» TASK DETAILS: Leave out every picture, then transcribe the rest of the listing exactly.

» DATA SECTION:
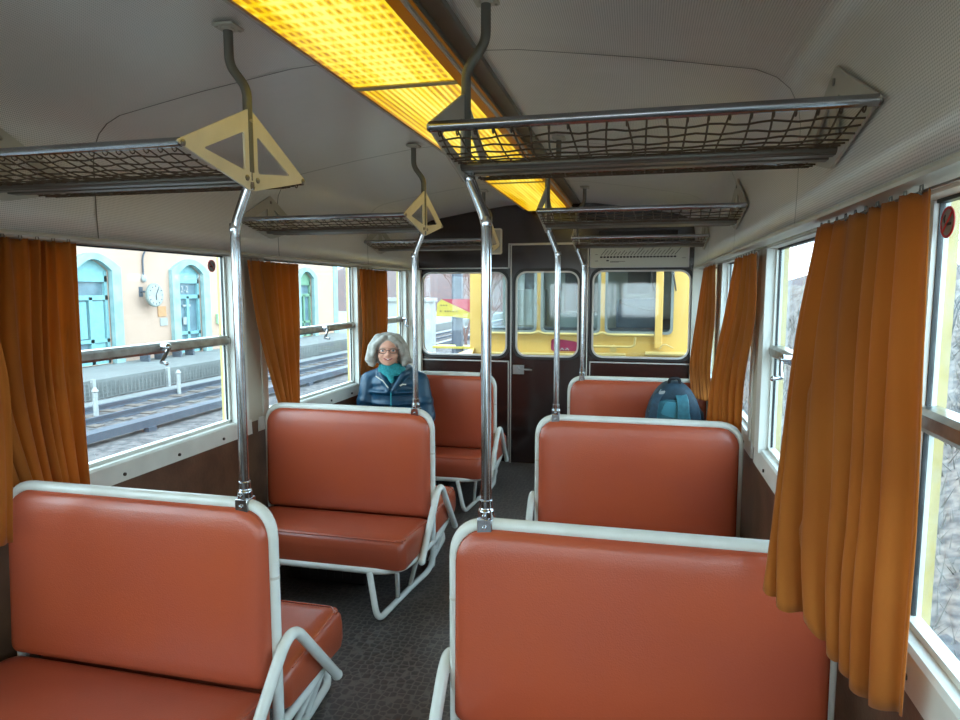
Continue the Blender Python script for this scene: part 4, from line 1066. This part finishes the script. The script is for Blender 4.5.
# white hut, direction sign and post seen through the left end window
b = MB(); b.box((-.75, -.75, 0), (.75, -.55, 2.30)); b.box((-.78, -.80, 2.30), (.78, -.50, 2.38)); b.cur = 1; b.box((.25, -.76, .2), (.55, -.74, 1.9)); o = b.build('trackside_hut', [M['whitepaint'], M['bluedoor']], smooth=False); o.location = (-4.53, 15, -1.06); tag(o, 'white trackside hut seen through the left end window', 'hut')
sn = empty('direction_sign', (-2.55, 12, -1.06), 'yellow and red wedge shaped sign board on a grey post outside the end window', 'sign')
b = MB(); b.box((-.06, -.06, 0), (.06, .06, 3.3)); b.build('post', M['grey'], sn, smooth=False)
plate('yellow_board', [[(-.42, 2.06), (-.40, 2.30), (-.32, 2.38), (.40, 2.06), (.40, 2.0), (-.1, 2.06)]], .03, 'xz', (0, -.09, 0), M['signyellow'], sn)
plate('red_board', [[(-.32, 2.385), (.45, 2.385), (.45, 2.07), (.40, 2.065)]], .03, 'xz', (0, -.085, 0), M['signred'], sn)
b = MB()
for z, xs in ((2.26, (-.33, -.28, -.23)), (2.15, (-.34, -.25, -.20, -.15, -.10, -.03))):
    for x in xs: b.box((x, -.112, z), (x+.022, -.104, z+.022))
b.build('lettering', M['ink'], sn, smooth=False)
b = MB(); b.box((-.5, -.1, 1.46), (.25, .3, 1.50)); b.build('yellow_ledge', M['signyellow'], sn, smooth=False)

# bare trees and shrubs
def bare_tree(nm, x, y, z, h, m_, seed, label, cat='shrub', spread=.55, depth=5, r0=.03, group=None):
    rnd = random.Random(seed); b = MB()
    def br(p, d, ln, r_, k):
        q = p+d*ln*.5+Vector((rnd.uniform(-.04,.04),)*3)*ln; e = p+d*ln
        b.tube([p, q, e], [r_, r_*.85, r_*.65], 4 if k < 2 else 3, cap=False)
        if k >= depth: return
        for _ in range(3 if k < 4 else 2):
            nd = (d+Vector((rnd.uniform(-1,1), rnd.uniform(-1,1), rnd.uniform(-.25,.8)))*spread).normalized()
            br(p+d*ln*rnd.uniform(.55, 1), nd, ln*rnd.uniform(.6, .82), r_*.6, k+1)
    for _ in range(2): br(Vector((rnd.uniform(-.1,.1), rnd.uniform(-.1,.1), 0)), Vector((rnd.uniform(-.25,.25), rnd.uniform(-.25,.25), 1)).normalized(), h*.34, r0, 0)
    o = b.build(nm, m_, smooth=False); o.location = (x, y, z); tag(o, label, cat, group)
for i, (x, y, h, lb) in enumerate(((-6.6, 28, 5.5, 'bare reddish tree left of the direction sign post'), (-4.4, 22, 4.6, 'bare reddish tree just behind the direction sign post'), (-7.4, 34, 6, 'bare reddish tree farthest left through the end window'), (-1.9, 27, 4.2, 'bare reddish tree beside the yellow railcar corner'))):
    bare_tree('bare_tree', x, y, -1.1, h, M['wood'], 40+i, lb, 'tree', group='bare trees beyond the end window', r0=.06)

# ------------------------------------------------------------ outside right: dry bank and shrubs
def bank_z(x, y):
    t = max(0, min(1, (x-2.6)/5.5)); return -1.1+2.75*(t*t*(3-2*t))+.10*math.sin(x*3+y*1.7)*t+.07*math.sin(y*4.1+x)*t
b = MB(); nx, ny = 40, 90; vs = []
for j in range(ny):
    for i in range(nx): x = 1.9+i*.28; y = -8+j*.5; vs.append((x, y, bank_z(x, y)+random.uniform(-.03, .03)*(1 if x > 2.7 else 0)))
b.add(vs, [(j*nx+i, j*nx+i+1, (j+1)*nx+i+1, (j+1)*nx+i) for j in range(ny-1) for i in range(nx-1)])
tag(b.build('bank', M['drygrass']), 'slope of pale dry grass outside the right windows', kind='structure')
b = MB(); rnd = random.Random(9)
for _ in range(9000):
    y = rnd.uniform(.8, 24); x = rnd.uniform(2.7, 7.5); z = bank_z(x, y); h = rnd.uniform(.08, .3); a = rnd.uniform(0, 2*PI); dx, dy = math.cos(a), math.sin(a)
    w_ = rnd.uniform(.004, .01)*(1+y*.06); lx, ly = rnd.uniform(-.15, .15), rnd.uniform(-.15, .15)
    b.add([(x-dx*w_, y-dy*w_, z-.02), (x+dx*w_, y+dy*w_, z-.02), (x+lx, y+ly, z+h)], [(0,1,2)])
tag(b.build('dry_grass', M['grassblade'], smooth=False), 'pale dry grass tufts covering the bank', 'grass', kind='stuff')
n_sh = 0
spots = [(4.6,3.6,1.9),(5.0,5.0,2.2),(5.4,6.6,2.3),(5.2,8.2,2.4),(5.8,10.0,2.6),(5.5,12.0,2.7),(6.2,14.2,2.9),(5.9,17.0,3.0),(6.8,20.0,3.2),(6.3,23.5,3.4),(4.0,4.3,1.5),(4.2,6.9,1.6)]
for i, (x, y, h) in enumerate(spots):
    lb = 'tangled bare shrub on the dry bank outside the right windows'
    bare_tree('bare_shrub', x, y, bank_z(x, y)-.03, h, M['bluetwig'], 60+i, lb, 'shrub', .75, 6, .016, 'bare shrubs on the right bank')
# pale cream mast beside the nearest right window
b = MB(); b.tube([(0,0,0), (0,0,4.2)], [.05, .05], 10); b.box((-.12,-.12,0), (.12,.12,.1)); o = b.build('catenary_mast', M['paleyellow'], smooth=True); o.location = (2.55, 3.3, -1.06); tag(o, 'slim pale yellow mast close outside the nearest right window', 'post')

» FULL ANSWER:
Continue the Blender Python script for this scene: part 4, from line 1066. This part finishes the script. The script is for Blender 4.5.
# white hut, direction sign and post seen through the left end window
b = MB(); b.box((-.75, -.75, 0), (.75, -.55, 2.30)); b.box((-.78, -.80, 2.30), (.78, -.50, 2.38)); b.cur = 1; b.box((.25, -.76, .2), (.55, -.74, 1.9)); o = b.build('trackside_hut', [M['whitepaint'], M['bluedoor']], smooth=False); o.location = (-4.53, 15, -1.06); tag(o, 'white trackside hut seen through the left end window', 'hut')
sn = empty('direction_sign', (-2.55, 12, -1.06), 'yellow and red wedge shaped sign board on a grey post outside the end window', 'sign')
b = MB(); b.box((-.06, -.06, 0), (.06, .06, 3.3)); b.build('post', M['grey'], sn, smooth=False)
plate('yellow_board', [[(-.42, 2.06), (-.40, 2.30), (-.32, 2.38), (.40, 2.06), (.40, 2.0), (-.1, 2.06)]], .03, 'xz', (0, -.09, 0), M['signyellow'], sn)
plate('red_board', [[(-.32, 2.385), (.45, 2.385), (.45, 2.07), (.40, 2.065)]], .03, 'xz', (0, -.085, 0), M['signred'], sn)
b = MB()
for z, xs in ((2.26, (-.33, -.28, -.23)), (2.15, (-.34, -.25, -.20, -.15, -.10, -.03))):
    for x in xs: b.box((x, -.112, z), (x+.022, -.104, z+.022))
b.build('lettering', M['ink'], sn, smooth=False)
b = MB(); b.box((-.5, -.1, 1.46), (.25, .3, 1.50)); b.build('yellow_ledge', M['signyellow'], sn, smooth=False)

# bare trees and shrubs
def bare_tree(nm, x, y, z, h, m_, seed, label, cat='shrub', spread=.55, depth=5, r0=.03, group=None):
    rnd = random.Random(seed); b = MB()
    def br(p, d, ln, r_, k):
        q = p+d*ln*.5+Vector((rnd.uniform(-.04,.04),)*3)*ln; e = p+d*ln
        b.tube([p, q, e], [r_, r_*.85, r_*.65], 4 if k < 2 else 3, cap=False)
        if k >= depth: return
        for _ in range(3 if k < 4 else 2):
            nd = (d+Vector((rnd.uniform(-1,1), rnd.uniform(-1,1), rnd.uniform(-.25,.8)))*spread).normalized()
            br(p+d*ln*rnd.uniform(.55, 1), nd, ln*rnd.uniform(.6, .82), r_*.6, k+1)
    for _ in range(2): br(Vector((rnd.uniform(-.1,.1), rnd.uniform(-.1,.1), 0)), Vector((rnd.uniform(-.25,.25), rnd.uniform(-.25,.25), 1)).normalized(), h*.34, r0, 0)
    o = b.build(nm, m_, smooth=False); o.location = (x, y, z); tag(o, label, cat, group)
for i, (x, y, h, lb) in enumerate(((-6.6, 28, 5.5, 'bare reddish tree left of the direction sign post'), (-4.4, 22, 4.6, 'bare reddish tree just behind the direction sign post'), (-7.4, 34, 6, 'bare reddish tree farthest left through the end window'), (-1.9, 27, 4.2, 'bare reddish tree beside the yellow railcar corner'))):
    bare_tree('bare_tree', x, y, -1.1, h, M['wood'], 40+i, lb, 'tree', group='bare trees beyond the end window', r0=.06)

# ------------------------------------------------------------ outside right: dry bank and shrubs
def bank_z(x, y):
    t = max(0, min(1, (x-2.6)/5.5)); return -1.1+2.75*(t*t*(3-2*t))+.10*math.sin(x*3+y*1.7)*t+.07*math.sin(y*4.1+x)*t
b = MB(); nx, ny = 40, 90; vs = []
for j in range(ny):
    for i in range(nx): x = 1.9+i*.28; y = -8+j*.5; vs.append((x, y, bank_z(x, y)+random.uniform(-.03, .03)*(1 if x > 2.7 else 0)))
b.add(vs, [(j*nx+i, j*nx+i+1, (j+1)*nx+i+1, (j+1)*nx+i) for j in range(ny-1) for i in range(nx-1)])
tag(b.build('bank', M['drygrass']), 'slope of pale dry grass outside the right windows', kind='structure')
b = MB(); rnd = random.Random(9)
for _ in range(9000):
    y = rnd.uniform(.8, 24); x = rnd.uniform(2.7, 7.5); z = bank_z(x, y); h = rnd.uniform(.08, .3); a = rnd.uniform(0, 2*PI); dx, dy = math.cos(a), math.sin(a)
    w_ = rnd.uniform(.004, .01)*(1+y*.06); lx, ly = rnd.uniform(-.15, .15), rnd.uniform(-.15, .15)
    b.add([(x-dx*w_, y-dy*w_, z-.02), (x+dx*w_, y+dy*w_, z-.02), (x+lx, y+ly, z+h)], [(0,1,2)])
tag(b.build('dry_grass', M['grassblade'], smooth=False), 'pale dry grass tufts covering the bank', 'grass', kind='stuff')
n_sh = 0
spots = [(4.6,3.6,1.9),(5.0,5.0,2.2),(5.4,6.6,2.3),(5.2,8.2,2.4),(5.8,10.0,2.6),(5.5,12.0,2.7),(6.2,14.2,2.9),(5.9,17.0,3.0),(6.8,20.0,3.2),(6.3,23.5,3.4),(4.0,4.3,1.5),(4.2,6.9,1.6)]
for i, (x, y, h) in enumerate(spots):
    lb = 'tangled bare shrub on the dry bank outside the right windows'
    bare_tree('bare_shrub', x, y, bank_z(x, y)-.03, h, M['bluetwig'], 60+i, lb, 'shrub', .75, 6, .016, 'bare shrubs on the right bank')
# pale cream mast beside the nearest right window
b = MB(); b.tube([(0,0,0), (0,0,4.2)], [.05, .05], 10); b.box((-.12,-.12,0), (.12,.12,.1)); o = b.build('catenary_mast', M['paleyellow'], smooth=True); o.location = (2.55, 3.3, -1.06); tag(o, 'slim pale yellow mast close outside the nearest right window', 'post')